Unfortunately for the Hoosiers history is not on their side. In the 16 years that we've played this tournament the 1 or 2 seed has not won it only three times. 4 seeded Michigan won the inaugural showdown, 6 seeded Iowa beat 4 seeded Indiana in 2001 and 3 seeded Purdue won it in 2009. Low seeds just don't win this tournament. But, that doesn't mean that the Hoosiers can't make some noise.

Indiana likely won't win this thing but they could do at least some damage to getting the Hoosiers record in the tournament back up to respectable. It was no secret that Bobby Knight hated this thing and Indiana has dropped the ball in the years since. Currently sitting at 10-16 all time, the Hoosiers sit seventh in the all-time record standings. Fortunately, nearly everyone seems to struggle (or not care) about this conference tournament.  With two wins the Hoosiers can solidify their spot at 7th all time and likely jump/tie with Minnesota at 6. Doing so will also put distance between the Hoosiers and everyone below them. So yeah, that's what I'm looking for out of this. Let's play a game on Saturday.

First, Indiana has to beat Illinois for a second time in three tries this year. At this point in the year and with two previous match-ups we know that Rayvonte Rice is the guy we most have to worry about. He's a guy that will "get his" and the Hoosiers need to at least make sure he does so inefficiently.

The big change that the Hoosiers need to look out for is that Illinois has started trusting their freshmen to turn their season around. After their big 8 game skid in conference, Groce replaced Jon Ekey and Joseph Bertrand with freshmen Kendrick Nunn and Malcolm Hill. It seems to have worked as they've won 5 of 8 coming into this game. What this change does do for Indiana though is give them a pretty significant size advantage. Hill will be the second tallest guy on the floor in Illinois' starting lineup. At 6-6 and under that's a lot of height they're giving up for speed. Indiana on the other hand will have only Yogi Ferrell that couldn't physically match-up up with any of Illinois' four perimeter players. Usually when teams go small like that it's so they can be faster up and down the court than the opposition. Luckily, Indiana matches that pace perfectly WITH size.

No one on Illinois is exactly efficient on offense. So the Hoosiers will have a great opportunity to ugly this game up. Once again it will likely come down to who makes the least dumb mistakes. This Illinois team is eerily similar to Indiana. Mediocre offense, pretty good defense and a lot of question marks on a night in and night out basis. It will be incredibly intriguing to see how it turns out. Illinois doesn't throw the ball away often, but they don't force turnovers either.

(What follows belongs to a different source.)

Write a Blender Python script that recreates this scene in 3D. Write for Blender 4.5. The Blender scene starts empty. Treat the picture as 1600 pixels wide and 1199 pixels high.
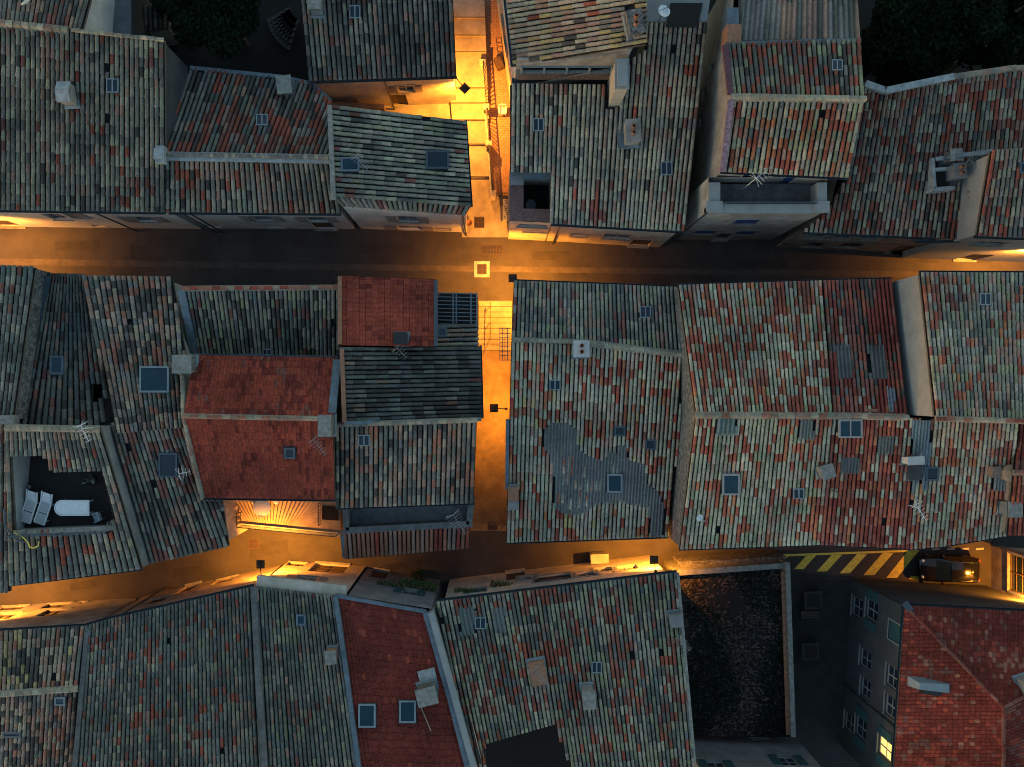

Ultimately, Indiana will turn the ball over. We know that and there is no point in hoping it doesn't happen. What matters is if they do it more than usual. Keep the turnovers around 13-14 and they should come away with the win. Get into the 20 turnover range that they did in game one of this match-up and we can just enjoy the rest of the tournament from the couch.

Pomeroy likes the Hoosiers by 2. Vegas had them by 2.5. In what should be a semi-home game for this Indiana team, I'd expect them to win as well. Neither team has much to play for, but the bracket matrix says Illinois is a 3 seed in the NIT to Indiana's 4. Winning this game would probably flip that. Not that it really matters, but hey, it's something.